Collections Selections: Canoe Models
February 16, 2019 - September 22, 2019

This exhibition shows the Washington State Historical Society’s collection of model canoes carved as representations of larger vessels and as art created for the tourist trade. Several different tribes, art styles, and canoe designs are represented here, dating from the 1870s to the early 2000s.

February 16, 2019 - January 13, 2020

Experience a single horizon line created through twenty-eight landscapes in an intimate gallery setting. All works are from the Washington State Historical Society’s collection and date from 1870 to 1966. They are hung together in a way that aligns their dominant horizon lines. The cumulative result is the effect of a continual landscape around the perimeter of the gallery.

While the exhibition features paintings of differing sizes, media, and techniques, the works themselves portray the suggested influence of the physical grandeur and the capturing of the native landscape of the Pacific Northwest, alongside the larger idea of horizon and the opportunity that looking westward afforded many of the artists whose work is represented here. Works from the WSHS collection included in HORIZON demonstrate how various painters have grappled with the vast scale and subtle nuances of the Pacific Northwest landscape.
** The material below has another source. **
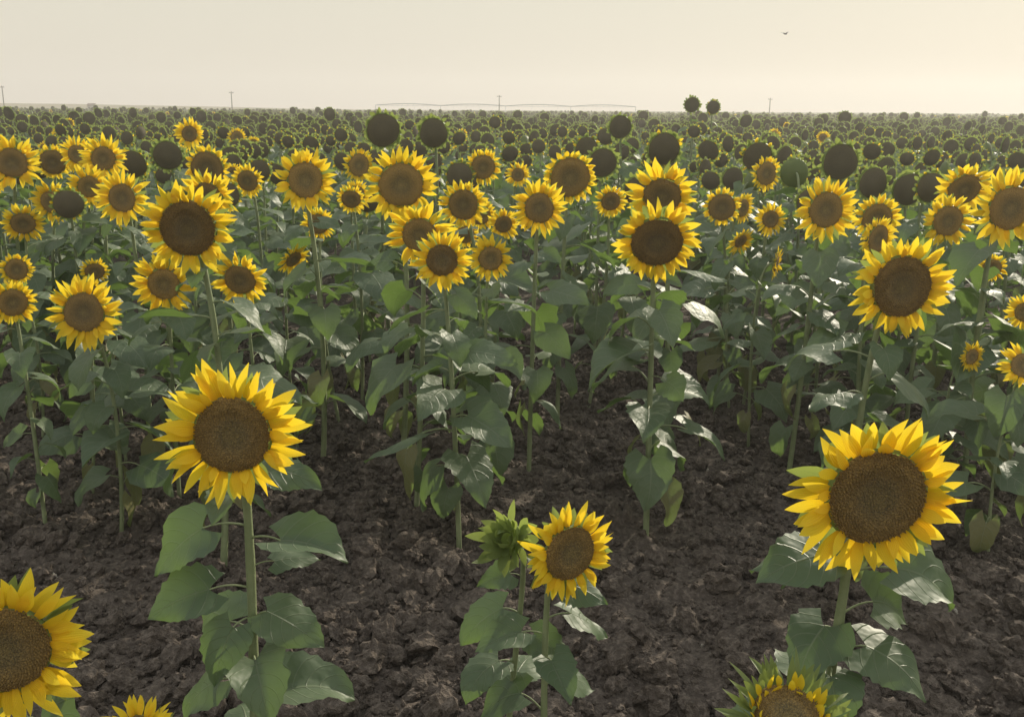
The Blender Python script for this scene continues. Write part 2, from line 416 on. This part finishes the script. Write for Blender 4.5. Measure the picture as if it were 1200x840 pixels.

The dates of the artworks exhibited span almost a century, ranging from 1870 to 1966, and vary considerably in style and environmental treatment. Some artists sought to capture the immensity or emptiness of a view, while others focused instead on the impact of settlement and “progress,” as it was thought of at the time. This unlikely stable of artists, with only the ultimate resting place of their works in common, illustrates an influx of creative wanderers to the American West, each of whom heralded from some other place and brought with them a unique point of view—an individual lens through which to see the environs of Washington State.

The Great Hall

Our largest exhibit at the Washington State History Museum, The Great Hall of Washington History is a walk through time. This year-round space showcases some of our earliest history with the Clovis Points and a variety of artifacts from Native American civilization and culture, and explains the progression through statehood including industrialization, the war and post-war eras, women's suffrage, immigration and migration, and more. Allow at least two hours to fully absorb the material in the Great Hall of Washington History.

History Lab

The History Lab Learning Center engages visitors with interactive exhibits featuring historical concepts such as Time, Place, Viewpoint, Exploration, and Precedent. In the learning center, visitors of all ages are encouraged to use the Tools of the History Trade (artifacts, ephemera, books and periodicals, people, maps, and images) to think like detectives in search of evidence. The History Lab exhibit is on the fifth floor of the History Museum.

Model Railroad

Don your conductor's cap and climb aboard the History Museum's own model railroad. Watch history being made as the Puget Sound Model Railroad Engineers club continues construction on the 1,800-square-foot permanent layout depicting the rail lines from Tacoma's Point Defiance Park to the Stampede Pass tunnel in the Cascades.